Hence, the very high incomes earned by owners and senior management at FSI institutions. Since so many of the top earners are in the FSI, it is significant contributor to the widening of the income distribution in the U.S. and around the world. If the golden-age FSI had remained in place, the income distribution would look much less skewed toward the “one-percenters.”
What economic forces underlie the vast earnings of the FSI? At heart, the answer is investor ignorance at the retail level, stated differently, the assumption that creators and sellers of risk-sharing instruments are no more knowledgeable than the buyers is a sad fiction. Economists refer to this as asymmetric information. When one side of a trade knows more about the quality of the product than the other side, that information gives the “informed” trader an edge over the “naïve” trader: just as the used car salesman knows more than the buyer about the quality of car on his lot, so the creator of a Collateralized Debt Obligation knows more about the securities bundled into the CDO than the buyer. Under these circumstances, trading isn’t a “fair game”—the naïve party will give up much of the income to the informed party. The result is a shift in income distribution in favor of the better-informed parties, and a consequent incentive to increase the creation of confusing products to be traded. All the institutional changes in the FSI did was to put this truth on a higher playing field by allowing the trading mentality to flourish.
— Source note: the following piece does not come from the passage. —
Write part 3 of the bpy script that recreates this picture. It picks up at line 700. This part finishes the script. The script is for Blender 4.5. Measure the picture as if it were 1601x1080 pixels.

What to Do About It: Part I The Prospects for Regulation
The traditional answer to adverse incentives and misbehavior is regulation. But… the 1933 and 1934 Securities and Exchange Acts and subsequent legislation didn’t stop Bernie Madoff from scamming his clients for decades…the 1933 and 1934 Banking Act and subsequent legislation designed to prevent bank failures didn’t prevent an explosion of failures after 2008… the creation of the Commodities Futures Trading Commission in 1974 didn’t stop the collapse of markets related to derivative securities like swaps and options. And these massive failures are only extreme examples: there were many more examples of regulation failure, not least among them the deregulation of thrift institutions in the Garn-St. Germain Depository Institutions Act of 1982 .
Why hasn’t regulation worked, and what are the prospects for the new Dodd-Frank regulation of banks and financial institutions? Here Kay strikes a very reasonable and realistic note. Regulation as it has been structured—a system of codified rules of behavior—is inherently ineffective. The primary visible consequence is the addition of new regulations when existing regulations fail to stop inappropriate behavior. Regulation is like the Ptolemaic theory of planetary motions: each time a new motion is observed—as in Mars’s occasional retrograde motion—the response is not to look for an entirely new model (as did Isaac Newton), but to add another wheel or gear to the model to explain the observed anomaly using the old model.
There are three primary reasons that rules-based regulation will continue to fail. First, as Kay points out in discussing the Basel I and Basel II Agreements to establish uniform international banking regulations, rules can be “gamed” so that balance sheets can deteriorate even though the accountants say they are strong. Second, financial markets are very innovative—smart people driven by profit find new ways to do the old things, new ways that don’t violate the letter of the rules; and it’s the letter that regulation controls. Third, any detailed description of what you’re responsibilities are necessarily fails to cover all contingencies. Anyone with teenagers knows the result. must do is
What to Do About It: Part II Reforming Regulation
Here Kay gets to repeat the essence of his message. Our financial system has failed to be robust—that is, righting itself after shocks hit—because it is too complex, financial systems are too inclusive in their functions, and there is little transparency. The goal should be to reestablish those properties.
Complexity has led to a long list of linkages between the originators of financial instruments and the ultimate owners. The mortgage industry is a solid example. Banks (primarily investment banks) originated loans but relied on ratings agencies to rate their quality, on mortgage bankers to vet the risks, and on commercial banks and the commercial paper market to finance their holdings—this created extra links were part of the ensuing problems. Then the banks sold the mortgages—and their risks—to others less able to assess them. Every one of these linkages failed—the use of short term loans to finance holding of long-term loans shifted risks to commercial banks and to money market funds, the abject failure of the ratings agencies to understand the risks combined with mortgage broker indifference to loan quality turned worst-case risks into reality. Kay argues for tightening these links by requiring the originating institutions to hold the loans they make, relieving them of the option to make bad loans and offload them, and by separating the shadow banking system from the commercial banking system.
Another aspect of the financial industry has been its inclusivity—banks wear too many hats. Banks (both commercial and investment) have been lenders, traders, and assessors of risk. Kay would restore commercial banks to their earlier roles as deposit takers and lenders in low-risk markets like government securities. This was a recommendation made many years ago by Milton Friedman, though for different reasons. Kay would also have risky activities performed by nonbank institutions with no Good Housekeeping certificate of approval, and financed by appropriate sources.
Transparency would reduce the possibility of asymmetric information and inform investors of risk concentrations that might be problematic. Investors would better understand their risks, would acquire them from institutions that have few links to the payment system managed by commercial banks. Trading exchanges would disseminate information about who holds the nations risky claims (an example, derivative transactions would be operated by clearing houses that would collect and report long and short positions of derivatives held by members—derivatives players would know when risks were getting concentrated, as when Lehman had massive short positions in credit default swaps.